- [THE PROBLEM]: Find the lines with the string "image" and return them.

## begin

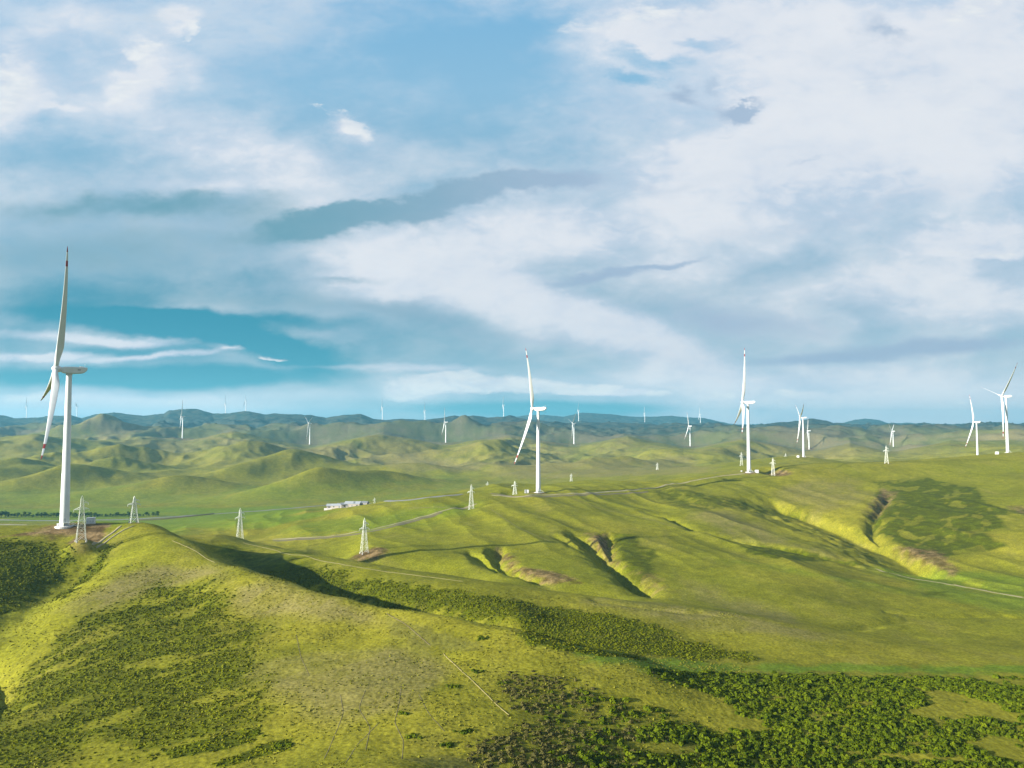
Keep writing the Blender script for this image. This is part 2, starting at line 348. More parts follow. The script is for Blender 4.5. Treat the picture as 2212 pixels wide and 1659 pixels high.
def mesh_np(name, V, Fq, mats=(), smooth=False, parent=None, matidx=None):
    """V (n,3); Fq (m,3|4) ints -> linked object"""
    me = bpy.data.meshes.new(name); V = np.asarray(V, np.float32); Fq = np.asarray(Fq, np.int32)
    me.vertices.add(len(V)); me.vertices.foreach_set('co', V.ravel())
    k = Fq.shape[1]; me.loops.add(Fq.size); me.loops.foreach_set('vertex_index', Fq.ravel())
    me.polygons.add(len(Fq)); me.polygons.foreach_set('loop_start', np.arange(0, Fq.size, k, dtype=np.int32))
    me.polygons.foreach_set('use_smooth', np.full(len(Fq), smooth))
    for m in mats: me.materials.append(m)
    if matidx is not None: me.polygons.foreach_set('material_index', np.asarray(matidx, np.int32))
    me.update(calc_edges=True)
    o = bpy.data.objects.new(name, me); COL.objects.link(o)
    if parent: o.parent = parent
    return o
def tag(o, label=None, cat=None, group=None, kind=None):
    if label: o['label'] = label
    if cat: o['category'] = cat
    if group: o['group'] = group
    if kind: o['kind'] = kind
    return o
def empty(name, loc, rz=0):
    o = bpy.data.objects.new(name, None); COL.objects.link(o); o.location = loc; o.rotation_euler = (0, 0, rz); o.empty_display_size = 1
    return o
def copy_tree(o, parent=None):
    c = o.copy(); COL.objects.link(c); c.parent = parent
    for ch in o.children: copy_tree(ch, c)
    return c
# ------------------------------------------------------------------ look
EXPO = 1.74; SUN_E = 5.0
HAZE_COL = (.15, .47, .62, 1); HAZE_D = 0.8e-4
G_A = (.142, .146, .008); G_B = (.172, .156, .013); G_C = (.102, .104, .007); G_D = (.178, .156, .030)
G_F1 = (.115, .115, .034); G_F2 = (.160, .115, .070); G_M1 = (.016, .030, .026); G_M2 = (.050, .055, .038)
G_DRY = (.150, .126, .042); G_LUSH = (.085, .142, .008); G_S1 = (.024, .034, .0005); G_S2 = (.062, .073, .001)
G_E1 = (.060, .032, .013); G_E2 = (.17, .11, .055)
# ------------------------------------------------------------------ ground cover regions (outlined on the image, kept as world polygons)
def dens(poly, step=60):
    out = []
    for a, b in zip(poly, poly[1:] + poly[:1]):
        n = max(1, int(math.hypot(b[0] - a[0], b[1] - a[1]) / step))
        out += [(a[0] + (b[0] - a[0]) * k / n, a[1] + (b[1] - a[1]) * k / n) for k in range(n)]
    return out
def wpoly(poly, dmin=150): return [hitg(x, y, 90) for x, y in dens(poly)]
def inpoly(X, Y, wp):
    ins = np.zeros(X.shape, bool)
    for a, b in zip(wp, wp[1:] + wp[:1]):
        if a[1] == b[1]: continue
        c = ((a[1] > Y) != (b[1] > Y)) & (X < (b[0] - a[0]) * (Y - a[1]) / (b[1] - a[1]) + a[0])
        ins ^= c
    return ins
def sdist(X, Y, wp):                            # + inside
    d, _ = segdist(X, Y, wp + wp[:1]); return np.where(inpoly(X, Y, wp), d, -d)
# kind, strength, edge softness (fraction of distance), gap amount, gap size, polygon
REG = [
 ('shrub', .85, .035, .7, 12, [(-60, 1560), (0, 1540), (40, 1470), (90, 1400), (180, 1330), (300, 1290), (340, 1262), (400, 1270), (460, 1245), (490, 1275), (500, 1310), (480, 1340), (560, 1345), (590, 1365), (540, 1400), (560, 1440), (575, 1480), (590, 1530), (560, 1560), (480, 1590), (380, 1620), (300, 1640), (200, 1600), (80, 1700), (-60, 1700)]),
 ('shrub', 1, .004, .3, 6, [(350, 1620), (500, 1580), (565, 1568), (550, 1600), (470, 1625), (370, 1640)]),
 ('shrub', 1, .004, .3, 6, [(590, 1600), (640, 1590), (620, 1620), (480, 1659), (460, 1650)]),
 ('shrub', 1, .012, .45, 7, [(-80, 1170), (60, 1166), (130, 1185), (160, 1215), (150, 1240), (100, 1270), (50, 1305), (0, 1340), (-80, 1370)]),
 ('shrub', 1, .012, .3, 6, [(120, 1290), (170, 1250), (215, 1200), (232, 1175), (250, 1180), (225, 1225), (170, 1265), (140, 1292)]),
 ('shrub', 1, .02, .35, 8, [(470, 1172), (520, 1182), (600, 1202), (750, 1242), (900, 1264), (1100, 1292), (1200, 1312), (1300, 1332), (1400, 1362), (1500, 1384), (1660, 1424), (1640, 1428), (1450, 1424), (1300, 1405), (1150, 1380), (1100, 1350), (900, 1320), (750, 1290), (600, 1250), (520, 1220), (470, 1190)]),  # shrubs, thickened so their dark colour carries the flank's shade
 ('shrub', 1, .012, .25, 7, [(1190, 1310), (1300, 1322), (1420, 1350), (1460, 1372), (1340, 1372), (1220, 1340)]),
 ('shrub', 1, .012, .25, 7, [(480, 1180), (560, 1205), (700, 1250), (820, 1285), (900, 1305), (900, 1322), (760, 1290), (600, 1245), (500, 1215)]),  # darker shrub band standing in for the near ridge's shadow on the flank
 ('lush', 1, .02, .1, 9, [(1130, 1370), (1200, 1385), (1300, 1408), (1400, 1418), (1500, 1428), (1600, 1436), (1900, 1438), (2300, 1436), (2300, 1456), (1500, 1452), (1400, 1450), (1300, 1430), (1140, 1392)]),
 ('shrub', 1, .01, .4, 6, [(1120, 1368), (1180, 1378), (1250, 1398), (1330, 1412), (1390, 1418), (1380, 1426), (1250, 1412), (1140, 1390)]),
 ('bush', 1, .02, .55, 8, [(1400, 1446), (1530, 1452), (1700, 1458), (1950, 1462), (2300, 1468), (2300, 1720), (1250, 1720), (1000, 1640), (1030, 1600), (1130, 1565), (1330, 1575), (1400, 1555), (1470, 1560), (1560, 1580), (1600, 1545), (1560, 1510), (1490, 1490), (1420, 1462)]),
 ('bush', .85, .02, .75, 7, [(1080, 1480), (1100, 1450), (1180, 1455), (1260, 1490), (1320, 1500), (1370, 1530), (1480, 1535), (1420, 1560), (1300, 1575), (1160, 1570), (1100, 1540)]),
 ('clear', 1, .01, .2, 6, [(1980, 1478), (2080, 1500), (2180, 1530), (2212, 1560), (2100, 1550), (2030, 1565), (1960, 1540), (2000, 1510)]),
 ('clear', 1, .008, .2, 6, [(2060, 1462), (2130, 1462), (2260, 1474), (2250, 1484), (2150, 1478)]),
 ('clear', 1, .008, .3, 6, [(1880, 1625), (2000, 1628), (2090, 1640), (2060, 1650), (1940, 1640)]),
 ('clear', 1, .008, .3, 6, [(2120, 1585), (2230, 1600), (2230, 1660), (2160, 1640), (2080, 1605)]),
 ('clear', 1, .008, .2, 6, [(1470, 1470), (1530, 1500), (1590, 1545), (1660, 1555), (1640, 1585), (1540, 1570), (1480, 1545)]),
 ('clear', 1, .008, .3, 6, [(1340, 1600), (1480, 1608), (1500, 1625), (1380, 1630)]),
 ('brown', 1, .008, .5, 6, [(860, 1640), (960, 1634), (1040, 1645), (1080, 1665), (960, 1665)]),
 ('brown', .7, .01, .5, 6, [(830, 1330), (900, 1350), (1030, 1388), (1042, 1408), (900, 1400), (845, 1370)]),
 ('shrub', 1, .006, .55, 20, [(1890, 1070), (1900, 1050), (1960, 1038), (2000, 1030), (2080, 1050), (2110, 1052), (2130, 1085), (2180, 1102), (2300, 1080), (2300, 1110), (2160, 1114), (2180, 1140), (2120, 1150), (2180, 1180), (2080, 1195), (2030, 1205), (1990, 1212), (1960, 1192), (1930, 1172), (1880, 1152), (1880, 1130), (1915, 1092)]),
 ('shrub', .9, .008, .5, 12, [(1322, 1150), (1370, 1155), (1390, 1180), (1424, 1190), (1410, 1220), (1425, 1238), (1380, 1262), (1350, 1235), (1330, 1200)]),
 ('shrub', 1, .006, .35, 9, [(1600, 1180), (1640, 1174), (1740, 1192), (1885, 1226), (1780, 1212), (1680, 1207), (1620, 1197)]),
 ('shrub', .8, .01, .8, 10, [(1400, 1060), (1470, 1055), (1620, 1085), (1760, 1110), (1700, 1125), (1600, 1100), (1480, 1100)]),
 ('shrub', .9, .01, .7, 9, [(1880, 1040), (1950, 1035), (1945, 1048), (1890, 1050)]),
 ('shrub', .7, .01, .8, 12, [(1990, 1275), (2060, 1278), (2060, 1290), (1990, 1286)]),
 ('dirt', 1, .006, .2, 6, [(40, 1152), (90, 1146), (140, 1133), (230, 1131), (252, 1129), (235, 1140), (222, 1165), (200, 1180), (150, 1172), (165, 1155), (110, 1154), (0, 1160)]),
 ('dirt', .9, .01, .4, 8, [(1268, 1152), (1318, 1156), (1322, 1205), (1345, 1230), (1310, 1212), (1285, 1185)]),
 ('dirt', .9, .01, .4, 8, [(1072, 1180), (1108, 1200), (1115, 1228), (1210, 1238), (1262, 1262), (1180, 1264), (1110, 1243), (1085, 1212)]),
 ('dirt', .8, .01, .4, 8, [(1935, 1185), (1990, 1183), (2045, 1198), (2075, 1235), (2060, 1245), (2010, 1222), (1960, 1205)]),
 ('dirt', .8, .01, .5, 8, [(1905, 1055), (1935, 1062), (1920, 1090), (1896, 1120), (1870, 1122), (1880, 1090)]),
 ('dirt', .6, .01, .5, 8, [(2175, 1092), (2260, 1092), (2260, 1110), (2190, 1106)]),
 ('dirt', .6, .02, .5, 8, [(1380, 1235), (1420, 1245), (1440, 1275), (1420, 1285), (1390, 1260)]),
 ('dry', 1, .03, .4, 30, [(150, 1310), (230, 1245), (340, 1205), (430, 1225), (560, 1260), (780, 1310), (900, 1350), (760, 1350), (700, 1335), (560, 1330), (500, 1300), (460, 1240), (330, 1280), (200, 1320)]),
 ('dry', .8, .03, .4, 30, [(560, 1440), (700, 1420), (850, 1400), (1000, 1440), (900, 1530), (700, 1560), (590, 1530)]),
 ('dry', .8, .03, .4, 30, [(1480, 1110), (1560, 1100), (1720, 1170), (1840, 1215), (1700, 1190), (1560, 1150)]),
 ('dry', .7, .03, .4, 30, [(1680, 1040), (1850, 1040), (1880, 1080), (1760, 1110), (1700, 1080)]),
 ('dry', .8, .03, .4, 30, [(1300, 1290), (1560, 1320), (1800, 1370), (1780, 1385), (1500, 1350), (1260, 1300)]),
 ('dry', .7, .03, .4, 30, [(1500, 1260), (1620, 1300), (1800, 1350), (1740, 1362), (1600, 1325), (1480, 1290)]),
 ('dry', 1, .02, .4, 60, [(600, 965), (720, 965), (1060, 1000), (1050, 1020), (900, 1015), (700, 990)]),
 ('dry', .8, .02, .4, 60, [(1040, 1000), (1500, 985), (1600, 1020), (1300, 1030), (1080, 1035)]),
 ('lush', .9, .03, .3, 60, [(-200, 1100), (300, 1096), (640, 1092), (700, 1112), (600, 1140), (400, 1140), (-200, 1118)]),
 ('lush', .6, .03, .4, 40, [(620, 1130), (900, 1100), (1040, 1080), (1000, 1110), (800, 1150), (640, 1160)]),
 ('lush', .45, .03, .6, 60, [(-200, 1050), (500, 1050), (1000, 1020), (1040, 1050), (900, 1080), (500, 1092), (-200, 1095)]),
 ('lush', .7, .03, .4, 40, [(1880, 1230), (2300, 1240), (2300, 1330), (2050, 1300)]),
 ('lush', .6, .03, .5, 40, [(1560, 1210), (1700, 1225), (2000, 1280), (2212, 1300), (2212, 1330), (1900, 1270)]),
]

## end

- [RESPONSE TO THIS TASK]:
Keep writing the Blender script for this image. This is part 2, starting at line 348. More parts follow. The script is for Blender 4.5. Treat the picture as 2212 pixels wide and 1659 pixels high.
# ------------------------------------------------------------------ ground cover regions (outlined on the image, kept as world polygons)